One year ago today, Seal Team Six landed in Abbottabad, Pakistan, and succeeded in bringing Osama bin Laden to ultimate justice. Though some may wish to bask in the glow of that success, now is not the time to celebrate or lay down arms. Bin Laden may be dead, but serious threats against the United States live on, both here in the homeland and around the globe.

President Obama, though, is using the occasion to boost his re-election efforts with a self-congratulatory campaign ad.

"If Lincoln had spent the entire Gettysburg Address talking about himself, it wouldn't have been quite that crass." [Heritage's James Carafano]

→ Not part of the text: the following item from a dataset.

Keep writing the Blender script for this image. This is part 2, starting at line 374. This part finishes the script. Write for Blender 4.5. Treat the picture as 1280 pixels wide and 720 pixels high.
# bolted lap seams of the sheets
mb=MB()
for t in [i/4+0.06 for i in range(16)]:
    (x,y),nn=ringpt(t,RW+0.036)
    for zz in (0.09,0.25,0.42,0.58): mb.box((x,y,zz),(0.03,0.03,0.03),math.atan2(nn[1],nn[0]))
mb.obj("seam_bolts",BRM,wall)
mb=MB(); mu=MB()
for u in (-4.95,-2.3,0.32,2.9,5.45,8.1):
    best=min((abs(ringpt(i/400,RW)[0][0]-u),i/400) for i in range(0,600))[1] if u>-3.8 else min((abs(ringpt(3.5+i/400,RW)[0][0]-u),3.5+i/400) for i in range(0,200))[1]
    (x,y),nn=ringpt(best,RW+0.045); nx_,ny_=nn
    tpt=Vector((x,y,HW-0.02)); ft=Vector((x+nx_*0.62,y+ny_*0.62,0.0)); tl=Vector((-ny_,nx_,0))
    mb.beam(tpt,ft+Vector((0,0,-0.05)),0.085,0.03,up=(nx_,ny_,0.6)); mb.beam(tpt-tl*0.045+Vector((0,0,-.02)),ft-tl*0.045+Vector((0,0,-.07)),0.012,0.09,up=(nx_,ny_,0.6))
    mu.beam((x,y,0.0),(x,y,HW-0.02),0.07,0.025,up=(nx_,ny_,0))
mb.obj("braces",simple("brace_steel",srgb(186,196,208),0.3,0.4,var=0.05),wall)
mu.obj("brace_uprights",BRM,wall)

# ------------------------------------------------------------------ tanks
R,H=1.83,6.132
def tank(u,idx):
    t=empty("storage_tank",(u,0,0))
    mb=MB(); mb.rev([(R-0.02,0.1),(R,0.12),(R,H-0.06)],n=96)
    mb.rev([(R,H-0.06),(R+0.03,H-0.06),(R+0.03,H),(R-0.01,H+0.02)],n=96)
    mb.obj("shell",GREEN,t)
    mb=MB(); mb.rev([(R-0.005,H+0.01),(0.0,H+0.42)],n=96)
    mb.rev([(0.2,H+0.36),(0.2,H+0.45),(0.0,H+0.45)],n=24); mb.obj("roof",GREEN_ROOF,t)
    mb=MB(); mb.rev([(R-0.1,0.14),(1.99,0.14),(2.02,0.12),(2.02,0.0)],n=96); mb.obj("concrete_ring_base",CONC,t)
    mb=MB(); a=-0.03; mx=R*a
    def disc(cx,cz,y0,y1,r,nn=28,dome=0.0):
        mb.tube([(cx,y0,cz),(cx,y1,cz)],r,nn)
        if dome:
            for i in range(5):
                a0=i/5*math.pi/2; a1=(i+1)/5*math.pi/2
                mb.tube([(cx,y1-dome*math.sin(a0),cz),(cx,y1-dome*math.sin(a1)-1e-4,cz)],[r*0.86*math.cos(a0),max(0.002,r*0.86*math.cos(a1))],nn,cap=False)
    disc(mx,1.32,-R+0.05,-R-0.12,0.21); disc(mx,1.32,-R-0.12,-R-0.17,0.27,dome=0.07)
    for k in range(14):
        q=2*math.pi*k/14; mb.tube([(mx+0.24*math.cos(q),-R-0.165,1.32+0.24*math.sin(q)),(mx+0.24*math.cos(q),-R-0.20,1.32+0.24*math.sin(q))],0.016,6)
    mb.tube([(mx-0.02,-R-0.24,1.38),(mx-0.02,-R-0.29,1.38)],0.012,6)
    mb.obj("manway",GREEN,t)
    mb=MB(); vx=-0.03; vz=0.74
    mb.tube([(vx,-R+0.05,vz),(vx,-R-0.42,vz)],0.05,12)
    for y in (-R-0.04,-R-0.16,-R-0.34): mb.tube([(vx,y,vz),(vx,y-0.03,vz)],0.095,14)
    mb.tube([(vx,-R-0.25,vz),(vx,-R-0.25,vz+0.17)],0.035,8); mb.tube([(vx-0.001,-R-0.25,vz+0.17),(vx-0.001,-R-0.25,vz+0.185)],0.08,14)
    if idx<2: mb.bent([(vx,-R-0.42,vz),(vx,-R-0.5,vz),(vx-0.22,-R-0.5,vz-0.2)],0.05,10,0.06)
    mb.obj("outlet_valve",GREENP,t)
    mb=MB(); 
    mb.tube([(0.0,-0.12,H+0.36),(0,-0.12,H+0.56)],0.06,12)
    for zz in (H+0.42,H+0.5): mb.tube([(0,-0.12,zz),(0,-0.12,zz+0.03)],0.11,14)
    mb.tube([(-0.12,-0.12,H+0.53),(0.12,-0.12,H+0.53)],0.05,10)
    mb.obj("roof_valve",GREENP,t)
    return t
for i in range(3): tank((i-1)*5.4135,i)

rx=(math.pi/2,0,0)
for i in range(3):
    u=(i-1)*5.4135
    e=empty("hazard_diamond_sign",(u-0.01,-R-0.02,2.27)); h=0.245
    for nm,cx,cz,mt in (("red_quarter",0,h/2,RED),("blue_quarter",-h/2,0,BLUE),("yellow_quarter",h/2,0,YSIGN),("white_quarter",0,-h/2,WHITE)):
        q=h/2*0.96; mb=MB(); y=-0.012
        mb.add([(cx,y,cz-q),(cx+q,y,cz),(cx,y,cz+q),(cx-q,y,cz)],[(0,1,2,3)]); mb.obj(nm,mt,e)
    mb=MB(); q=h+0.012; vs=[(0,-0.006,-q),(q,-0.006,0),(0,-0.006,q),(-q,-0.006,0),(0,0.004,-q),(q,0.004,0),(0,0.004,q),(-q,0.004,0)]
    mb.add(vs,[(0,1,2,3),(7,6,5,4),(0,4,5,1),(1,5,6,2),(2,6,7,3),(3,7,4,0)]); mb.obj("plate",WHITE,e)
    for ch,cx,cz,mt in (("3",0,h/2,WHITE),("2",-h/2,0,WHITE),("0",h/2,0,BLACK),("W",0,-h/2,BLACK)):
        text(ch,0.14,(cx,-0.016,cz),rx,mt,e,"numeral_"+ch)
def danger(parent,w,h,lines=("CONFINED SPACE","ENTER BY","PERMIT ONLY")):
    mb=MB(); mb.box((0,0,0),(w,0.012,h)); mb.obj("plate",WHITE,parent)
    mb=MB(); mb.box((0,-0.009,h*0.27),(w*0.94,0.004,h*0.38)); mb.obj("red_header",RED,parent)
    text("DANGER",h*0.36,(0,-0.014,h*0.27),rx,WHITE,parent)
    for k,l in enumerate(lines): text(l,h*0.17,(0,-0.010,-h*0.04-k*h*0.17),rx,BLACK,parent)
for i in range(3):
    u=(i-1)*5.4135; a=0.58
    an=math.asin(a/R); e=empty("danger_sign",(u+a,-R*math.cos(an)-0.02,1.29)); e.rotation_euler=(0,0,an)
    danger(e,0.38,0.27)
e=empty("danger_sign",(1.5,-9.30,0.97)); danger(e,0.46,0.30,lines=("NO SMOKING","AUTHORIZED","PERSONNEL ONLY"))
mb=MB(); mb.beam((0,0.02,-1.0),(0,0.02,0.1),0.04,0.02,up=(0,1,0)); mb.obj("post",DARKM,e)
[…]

Since President Obama took office, more than 50 major weapons programs at a value of more than $300 billion were cut or delayed. On top of this, the Administration told the military to cut almost $600 billion more over the next 15 years. And that's before any cuts under the Budget Control Act take place.

Throughout history, as in many other parts of the world today, political rule was the privilege of the strongest or the most powerful. Property was the possession of kings, barons, and lords. Each was born to his or her destiny, and almost all were subject to someone else.

America is different because it is uniquely dedicated to the universal principles of human liberty: that all are fundamentally equal and equally endowed with unalienable rights to life, liberty, and the pursuit of happiness. Our government exists to secure these God-given rights, deriving its just powers from the consent of the governed. Our Constitution limits the power of government under the rule of law, creating a vigorous framework for expanding economic opportunity, protecting national independence, and securing liberty and justice for all.

Congress and the President are given the power to provide for that defense, and the President, also commander in chief of the military forces.

It is the constitutional duty of the federal government to secure the country's international borders and preserve and protect its territorial integrity, to strengthen and preserve its constitutional government, and to promote the long-term prosperity and well-being of its people. This means that the United States must be able, willing, and prepared at all times to defend itself, its people, and its institutions from conventional and unconventional threats to its vital interests, both at home and abroad.

The means of security can only be regulated by the means and the danger of attack. The mission of the United States military is determined by America's vital interests and an assessment of the threats to those interests. Force requirements and capabilities in service to the military's overall strategic mission should determine the budget and spending needs for national defense.

In recent years, despite unmatched rates of spending and government activity, the federal government has been doing less and less to fulfill its core responsibility of national defense. Defense spending is near historical lows. Government spending and constitutional overreach must be on the chopping block. But the core and undisputed constitutional responsibility of the United States government to provide for the common defense must not be up for negotiation.

Declining defense investments that force America to marginal military superiority while countries like China and Russia invest heavily to modernize and expand their forces and rogue states like Iran and North Korea develop their nuclear weapons programs are risky and dangerous.

American policy must not be driven either by the naïve notion that we can rid the world of tyranny and remake other nations in our image or by foolish claims that we can somehow withdraw from the world and isolate ourselves from threats to our sovereignty and independence.

President Washington liked to quote the old Roman maxim: "To be prepared for war is one of the most effectual means of promoting peace." He was anxious that the country "leave nothing to the uncertainty of procuring a warlike apparatus at the moment of public danger." Wise advice, indeed, that a free and independent country ought never to forget.